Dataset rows

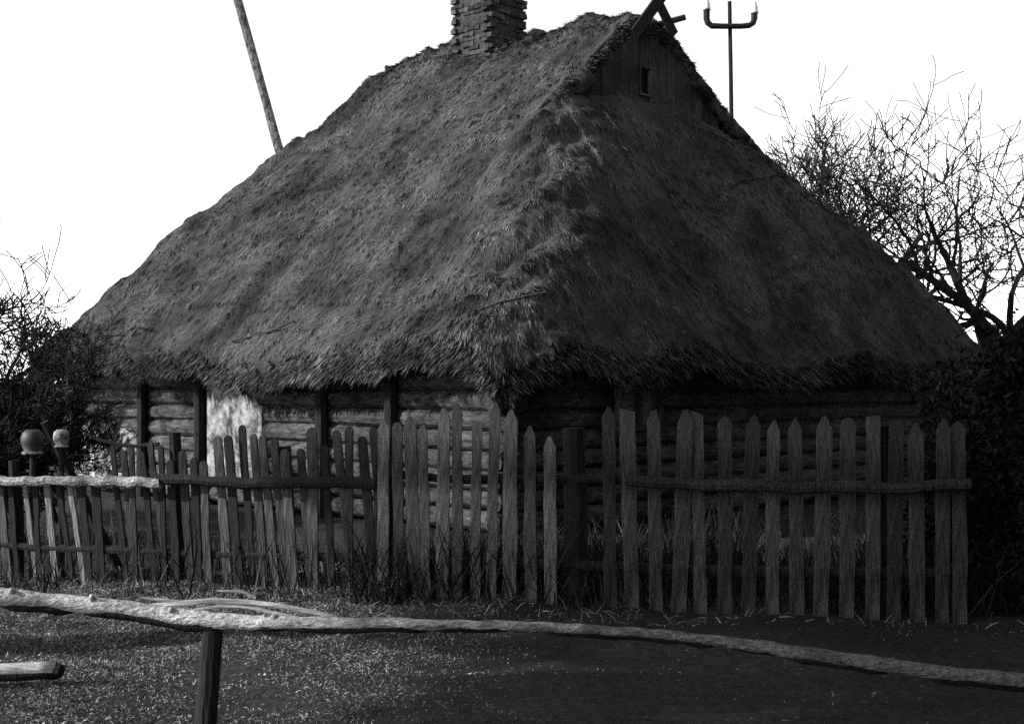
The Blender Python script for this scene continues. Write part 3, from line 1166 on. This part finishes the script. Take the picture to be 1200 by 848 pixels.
grass('grass', 900000, -4.6, 3.5, 5.8, 11.8, .010, .04, lambda x, y: np.clip(.75 - .52 * (x + 1.2), .015, 1), 'short matted dead grass on the trodden ground')  # pale blades thin out rightwards to imitate dimming light
grass('grass', 22000, -5, 4.5, 9.2, 12.2, .05, .16, lambda x, y: np.clip(.7 - .25 * x, .15, 1), 'longer dead grass along the foot of the fences')

# dark dead weeds added behind the fences to stand in for yard shade
n = 26000
x = rng.uniform(-4.5, 4.5, n)
y = rng.uniform(9.9, 12.6, n) - .07 * x
keep = (nz[2](x * 1.1, y * 1.1) + .5 * nz[4](x * 3, y * 3) > rng.uniform(-1.1, .6, n)) & ((x > -1.2) | (rng.random(n) < .12))
x, y = x[keep], y[keep]
m = len(x)
d = unit(np.stack([rng.normal(0, .25, m), rng.normal(0, .25, m), np.ones(m)], -1))
L = rng.uniform(.12, .55, m) * np.clip(1 + .6 * nz[5](x * .9, y * .9), .3, 1.5)
o = strands('weeds', M['weed'], None, np.stack([x, y, ground_h(x, y) - .01], -1), d, unit(np.cross(d, rng.normal(0, 1, (m, 3)))), L,
            rng.uniform(.006, .016, m), np.stack([rng.normal(0, .2, m) * L, rng.normal(0, .2, m) * L, -L * rng.uniform(0, .3, m)], -1))
o['label'] = 'dark dead weeds added to darken the yard behind the fences'

# leaf litter and wood chips trodden into the ground
n = 9000
x, y = rng.uniform(-4.4, 2.5, n), rng.uniform(6.0, 11.0, n)
keep = (np.abs(x) < y * .42) & (rng.random(n) < np.clip(.8 - .6 * (x + 1.2), .0, 1)) & (nz[6](x * 1.6, y * 1.6) > rng.uniform(-.8, .6, n))
x, y = x[keep], y[keep]
m = len(x)
d = unit(np.stack([rng.normal(0, 1, m), rng.normal(0, 1, m), rng.uniform(-.05, .5, m)], -1))
sd_ = unit(np.cross(d, np.array([0, 0, 1.0]) + rng.normal(0, .35, (m, 3))))
o = strands('litter', M['grass'], None, np.stack([x, y, ground_h(x, y) + .012], -1), d, sd_, rng.uniform(.010, .028, m), rng.uniform(.006, .016, m))
o['label'] = 'dead leaves and wood chips scattered on the ground'
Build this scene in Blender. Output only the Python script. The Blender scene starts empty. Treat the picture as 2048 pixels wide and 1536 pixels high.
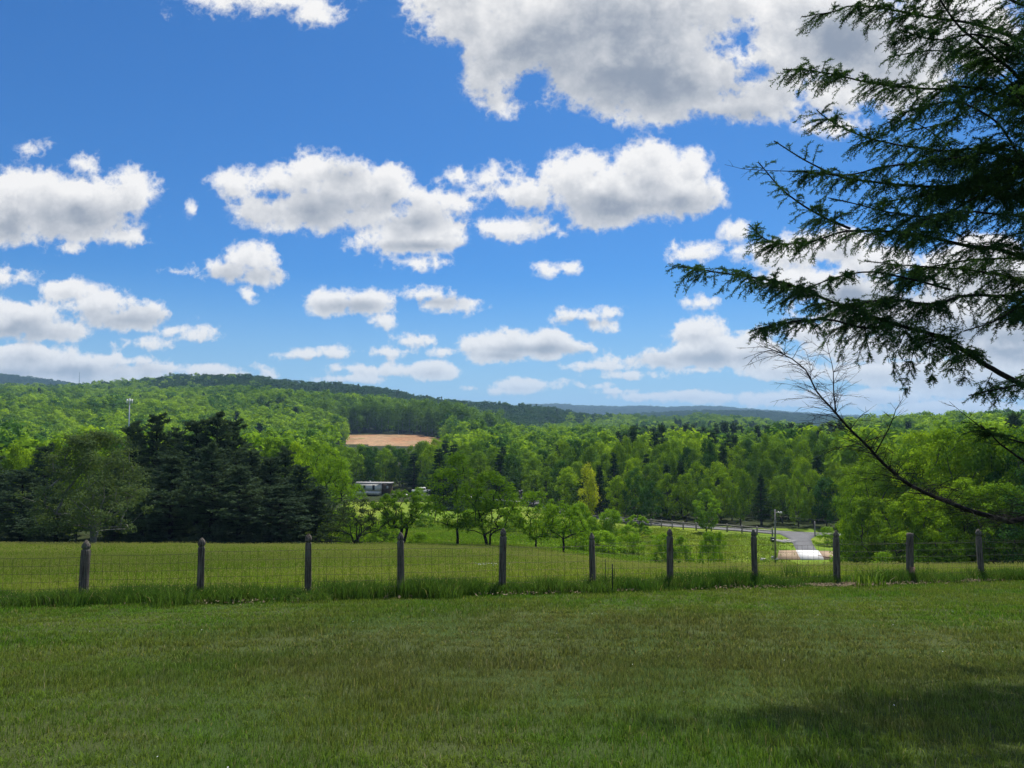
import bpy, math, random
import numpy as np
from mathutils import Vector, Matrix

# ------------------------------------------------------------------ camera
F = 1560.0                      # focal length in pixels of the 2048-wide frame
PITCH = math.radians(3.0)
HORIZON = 850.0
scene = bpy.context.scene
COL = scene.collection
cam_data = bpy.data.cameras.new("camera")
cam_data.sensor_fit = 'HORIZONTAL'
cam_data.sensor_width = 36.0
cam_data.lens = 36.0 * F / 2048.0
cam_data.clip_start = 0.05
cam_data.clip_end = 60000.0
cam = bpy.data.objects.new("camera", cam_data)
COL.objects.link(cam)
cam.location = (0, 0, 0)
cam.rotation_euler = (math.radians(90) + PITCH, 0, 0)
scene.camera = cam

# ------------------------------------------------------------------ render settings
scene.render.engine = 'CYCLES'
cy = scene.cycles
cy.use_denoising = True
cy.max_bounces = 6
cy.diffuse_bounces = 3
cy.glossy_bounces = 2
cy.transmission_bounces = 4
cy.transparent_max_bounces = 8
cy.volume_bounces = 0
cy.use_fast_gi = False
cy.sample_clamp_indirect = 4.0
scene.view_settings.view_transform = 'Standard'
scene.view_settings.look = 'None'
scene.view_settings.gamma = 1.0
scene.view_settings.use_curve_mapping = False
scene.view_settings.exposure = 0.32

# ------------------------------------------------------------------ sun
SUN_EL = math.radians(58.0)
SUN_AZ = math.radians(20.0)     # clockwise from +Y (the view direction) towards +X
SUN_DIR = Vector((math.cos(SUN_EL) * math.sin(SUN_AZ), math.cos(SUN_EL) * math.cos(SUN_AZ), math.sin(SUN_EL)))
sun_data = bpy.data.lights.new("sun", 'SUN')
sun_data.energy = 5.0
sun_data.angle = math.radians(0.55)
sun_data.color = (1.0, 0.955, 0.88)
sun = bpy.data.objects.new("sun", sun_data)
COL.objects.link(sun)
sun.rotation_euler = (-SUN_DIR).to_track_quat('-Z', 'Y').to_euler()
sun.location = SUN_DIR * 500


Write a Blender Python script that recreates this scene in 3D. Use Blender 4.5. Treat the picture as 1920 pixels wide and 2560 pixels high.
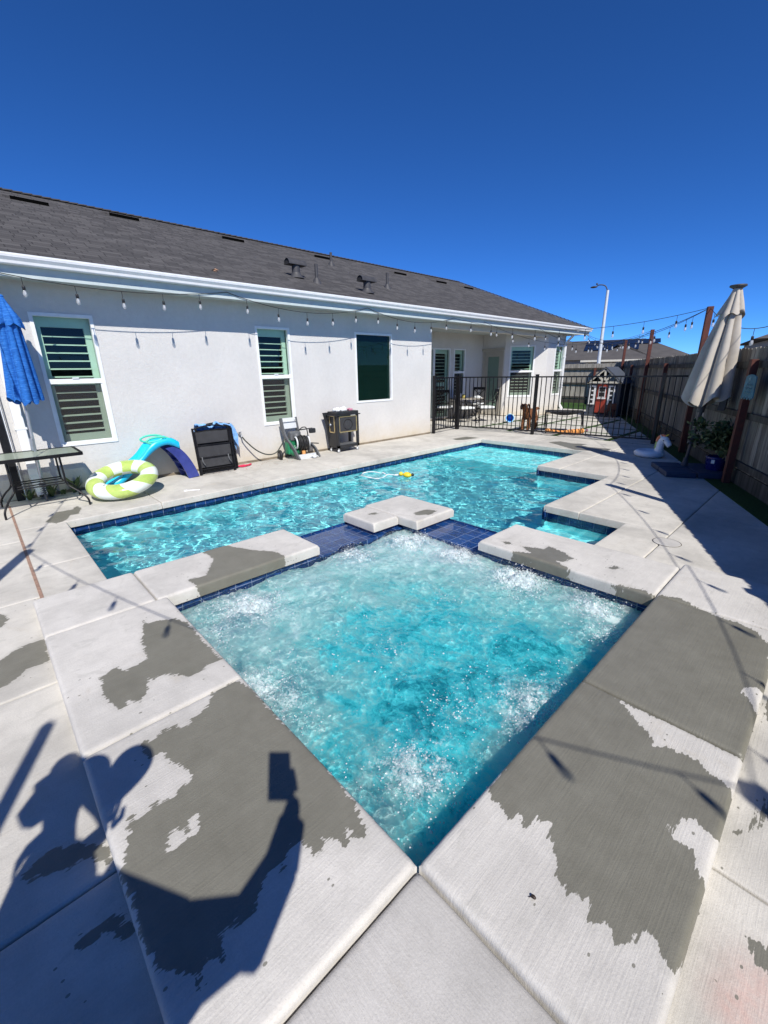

→ **Objective**: Repeat the lines from where the entries begin to the line with "o['label'] = 'dark", both included. Any picture is left out.

→ **Full solution**:
The Blender Python script for this scene continues. Write part 3, from line 1166 on. This part finishes the script. Take the picture to be 1200 by 848 pixels.
grass('grass', 900000, -4.6, 3.5, 5.8, 11.8, .010, .04, lambda x, y: np.clip(.75 - .52 * (x + 1.2), .015, 1), 'short matted dead grass on the trodden ground')  # pale blades thin out rightwards to imitate dimming light
grass('grass', 22000, -5, 4.5, 9.2, 12.2, .05, .16, lambda x, y: np.clip(.7 - .25 * x, .15, 1), 'longer dead grass along the foot of the fences')

# dark dead weeds added behind the fences to stand in for yard shade
n = 26000
x = rng.uniform(-4.5, 4.5, n)
y = rng.uniform(9.9, 12.6, n) - .07 * x
keep = (nz[2](x * 1.1, y * 1.1) + .5 * nz[4](x * 3, y * 3) > rng.uniform(-1.1, .6, n)) & ((x > -1.2) | (rng.random(n) < .12))
x, y = x[keep], y[keep]
m = len(x)
d = unit(np.stack([rng.normal(0, .25, m), rng.normal(0, .25, m), np.ones(m)], -1))
L = rng.uniform(.12, .55, m) * np.clip(1 + .6 * nz[5](x * .9, y * .9), .3, 1.5)
o = strands('weeds', M['weed'], None, np.stack([x, y, ground_h(x, y) - .01], -1), d, unit(np.cross(d, rng.normal(0, 1, (m, 3)))), L,
            rng.uniform(.006, .016, m), np.stack([rng.normal(0, .2, m) * L, rng.normal(0, .2, m) * L, -L * rng.uniform(0, .3, m)], -1))
o['label'] = 'dark dead weeds added to darken the yard behind the fences'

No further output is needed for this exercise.